━━━ Material provided

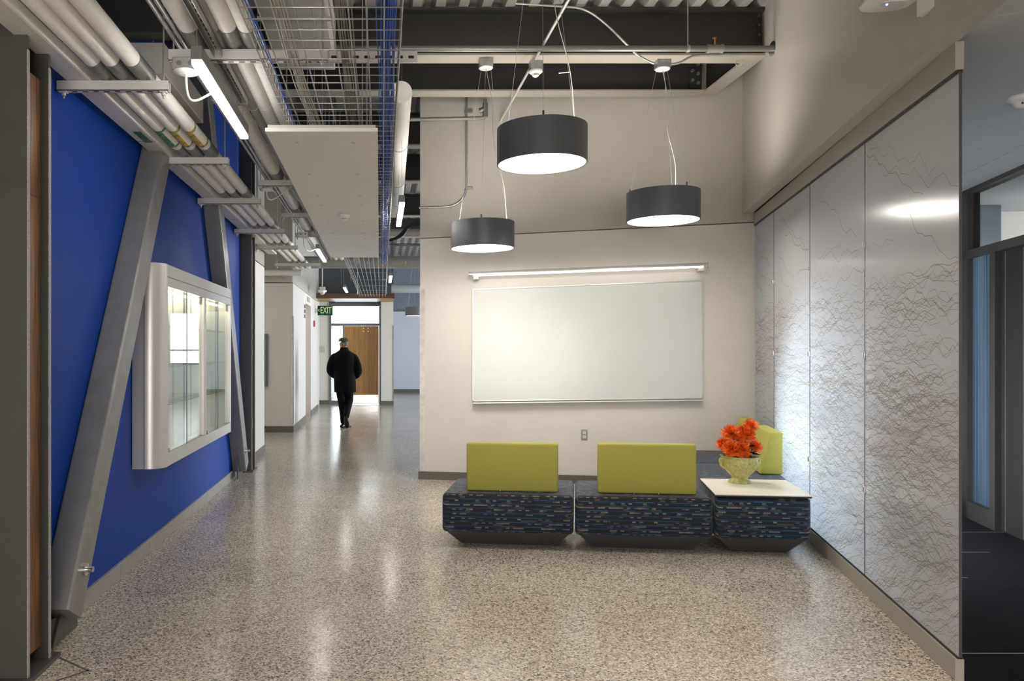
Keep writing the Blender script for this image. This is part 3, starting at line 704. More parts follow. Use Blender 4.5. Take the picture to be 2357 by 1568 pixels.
def dome(loc, label, name='smoke_detector', cat='detector', s=1.0, slit=True):
    x, y, z = loc
    t = thing(name, label, cat, loc)
    MB().lathe([(.001, .055*s), (.058*s, .055*s), (.060*s, .04*s), (.046*s, .028*s), (.034*s, .022*s)], loc, 28).build('rim', PLASTIC, t)
    MB().lathe([(.034*s, .022*s), (.026*s, .004*s), (.012*s, -.004*s), (.001, -.005*s)], loc, 28).build('sensor', PLASTIC, t)
    if slit:
        for k in range(5): MB().box(x-.018*s+.009*s*k-.002*s, x-.018*s+.009*s*k+.002*s, y-.032*s, y-.028*s, z+.008*s, z+.018*s).build('vent', BLACK, t)
    return t
dome((-.31, 6.80, ZP-.05), 'white dome strobe under the middle ceiling board', 'strobe_light', 'strobe', .95)

# ------------------------------------------------------------------ ducts and pipes above
def duct(p0, p1, r, label, mat=INSUL, bands=(), cat='duct', name='round_duct', n=24):
    p0, p1 = V(p0), V(p1)
    t = thing(name, label, cat, (p0+p1)/2-V((0, 0, r)))
    MB().tube([p0, p1], r, n).build('tube', mat, t)
    for f in bands:
        c = p0.lerp(p1, f); d = (p1-p0).normalized()*.006
        MB().tube([c-d, c+d], r+.004, n).build('band', GALV, t)
    return t
duct((.165, 5.8, 3.42), (.225, 10.2, 3.32), .085, 'white jacketed round duct running just right of the wire tray', bands=(.3, .62, .85))
duct((-1.5, 13.0, 2.95), (5, 13.0, 2.95), .105, 'grey round duct crossing the corridor low, above the far recess', M('pale_duct', (0.42, 0.40, 0.38), 0.5), (.2, .3, .36))
duct((.1, 12.0, 3.30), (5, 12.0, 3.30), .06, 'pale pipe crossing above the low round duct in the corridor gap', M('pale_pipe', (0.45, 0.42, 0.38), 0.5), (.1,))
duct((.1, 11.2, 3.00), (5, 11.2, 3.00), .02, 'thin dark pipe crossing the corridor gap below the pale pipe', GALVD, name='pipe', cat='pipe')
duct((.3, 18.9, 2.98), (6, 18.9, 2.98), .11, 'pale blue duct above the far recess', M('pale_blue_duct', (0.40, 0.43, 0.46), 0.5), (.2,))
duct((-3.9, 13.25, 2.80), (-1.35, 13.25, 2.80), .055, 'insulated pipe along the top of the left closet wall', INSUL, (.55,), 'pipe', 'insulated_pipe')
for o_p in [o for o in bpy.data.objects if o.name.startswith('insulated_pipe') and o.get('label', '').endswith('left closet wall')]:
    for x in (-3.4, -2.4, -1.7): MB().box(x, x+.03, 13.19, 13.41, 2.735, 2.745).build('bracket', GALV, o_p)
bx = thing('duct_box', 'pale rectangular duct box above the wire tray', 'duct', (-.54, 4.8, 3.55))
MB().box(-.75, -.33, 3.9, 5.7, 3.55, 3.92).build('body', WHITEM, bx, .004, 1)
for y in (4.1, 4.8, 5.5): MB().box(-.77, -.31, y-.02, y+.02, 3.535, 3.55).build('strap', ALU, bx)
for k, y in enumerate((4.1, 5.5)):
    for x in (-.76, -.32): MB().cyl((x, y, 3.54), (x, y, CL), .005, 6).build('rod', GALV, bx)
b3 = thing('duct_box', 'grey plenum box between the pipes and the blue wall top', 'duct', (-1.38, 5.25, 3.2))
MB().box(-1.52, -1.25, 4.42, 5.4, 3.06, 3.24).build('body', WHITEM, b3, .004, 1)
MB().box(-1.645, -1.06, 4.30, 4.42, 3.25, CL-.01).build('header', BEAMM, b3)

# sprinkler pipe before the near beam
sp = thing('sprinkler_pipe', 'grey steel sprinkler pipe crossing the lounge before the charcoal beam', 'pipe', (1.2, 6.55, 3.98))
YS, zs = 6.52, 4.035
XB = bulk(YS)-.004
MB().tube([(-1.6, YS, zs), (XB, YS, zs)], .026, 14).build('tube', M('sprinkler_pipe_paint', (0.17, 0.165, 0.15), 0.35, 0.3), sp)
MB().tube([(XB-.012, YS, zs), (XB, YS, zs)], .062, 20).build('escutcheon', CHROME, sp)
xf = (1645-CX)/F*YS
mb = MB(); mb.tube([(xf-.07, YS, zs), (xf-.045, YS, zs)], .037, 14); mb.tube([(xf-.045, YS, zs), (xf+.045, YS, zs)], .033, 14); mb.tube([(xf+.045, YS, zs), (xf+.07, YS, zs)], .037, 14); mb.build('tee_fitting', M('fitting_paint', (0.2, 0.195, 0.18), 0.4), sp)
hd = MB(); hd.cyl((xf, YS, zs+.03), (xf, YS, zs+.09), .008, 8); hd.cyl((xf, YS, zs+.09), (xf, YS, zs+.094), .018, 10); hd.build('sprinkler_head', M('brass', (0.55, 0.30, 0.06), 0.35, 0.8), sp)['label'] = 'brass sprinkler head'
xh = (1583-CX)/F*YS
hg = MB(); hg.cyl((xh, YS, zs+.03), (xh, YS, CL), .005, 6); hg.tube([(xh-.012, YS, zs), (xh+.012, YS, zs)], .032, 14); hg.build('hanger_ring', GALV, sp)
# branch pipe on the back wall
br = thing('branch_pipe', 'thin grey sprinkler branch pipe with an upturned elbow on the back wall', 'pipe', (.6, 8.3, 3.9))
p_ = [at(900, 276, 8.3), at(1117, 272, 8.25), at(1117, 236, 8.25)]
MB().tube(fillet(p_, .05), .02, 10).build('tube', M('branch_pipe_paint', (0.22, 0.205, 0.18), 0.4), br)
c = at(1117, 250, 8.25); mb = MB(); mb.tube([c+V((0, 0, -.09)), c+V((0, 0, .06))], .03, 10); mb.tube([c+V((0, 0, .06)), c+V((0, 0, .1))], .018, 8); mb.tube([c, c+V((-.06, .02, -.02))], .028, 10); mb.build('elbow_fitting', GALVD, br)
cbm = MB()
for k in range(7):
    cbm.tube(fillet([V((.09+.012*k, 9.6, 2.83)), V((.25+.01*k, 9.7, 2.90)), at(940, 512+k*1.6, 9.8), at(985, 506+k*2, 9.8)], .25, 4), .007, 6)
solo(cbm, 'cable_bundle', BLACK, 'black cable bundle sweeping from the wire tray to behind the lounge wall', 'cables')
eh = MB(); ec = at(1702, 146, 7.0); eh.tube([ec+V((.035*math.cos(a/9*6.0), 0, .035*math.sin(a/9*6.0))) for a in range(10)], .004, 6); eh.cyl(ec+V((0, 0, .035)), ec+V((0, 0, .085)), .004, 6)
solo(eh, 'eye_hook', GALV, 'small open eye hook under the near beam beside the bulkhead', 'hook')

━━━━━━

* **Instructions to follow**:
Starting at the top of the listing above, reproduce each line up to and including the one with "dome((-.31, 6.80, ZP-.05), 'white"; omit the pictures.

* **Full solution**:
Keep writing the Blender script for this image. This is part 3, starting at line 704. More parts follow. Use Blender 4.5. Take the picture to be 2357 by 1568 pixels.
def dome(loc, label, name='smoke_detector', cat='detector', s=1.0, slit=True):
    x, y, z = loc
    t = thing(name, label, cat, loc)
    MB().lathe([(.001, .055*s), (.058*s, .055*s), (.060*s, .04*s), (.046*s, .028*s), (.034*s, .022*s)], loc, 28).build('rim', PLASTIC, t)
    MB().lathe([(.034*s, .022*s), (.026*s, .004*s), (.012*s, -.004*s), (.001, -.005*s)], loc, 28).build('sensor', PLASTIC, t)
    if slit:
        for k in range(5): MB().box(x-.018*s+.009*s*k-.002*s, x-.018*s+.009*s*k+.002*s, y-.032*s, y-.028*s, z+.008*s, z+.018*s).build('vent', BLACK, t)
    return t
dome((-.31, 6.80, ZP-.05), 'white dome strobe under the middle ceiling board', 'strobe_light', 'strobe', .95)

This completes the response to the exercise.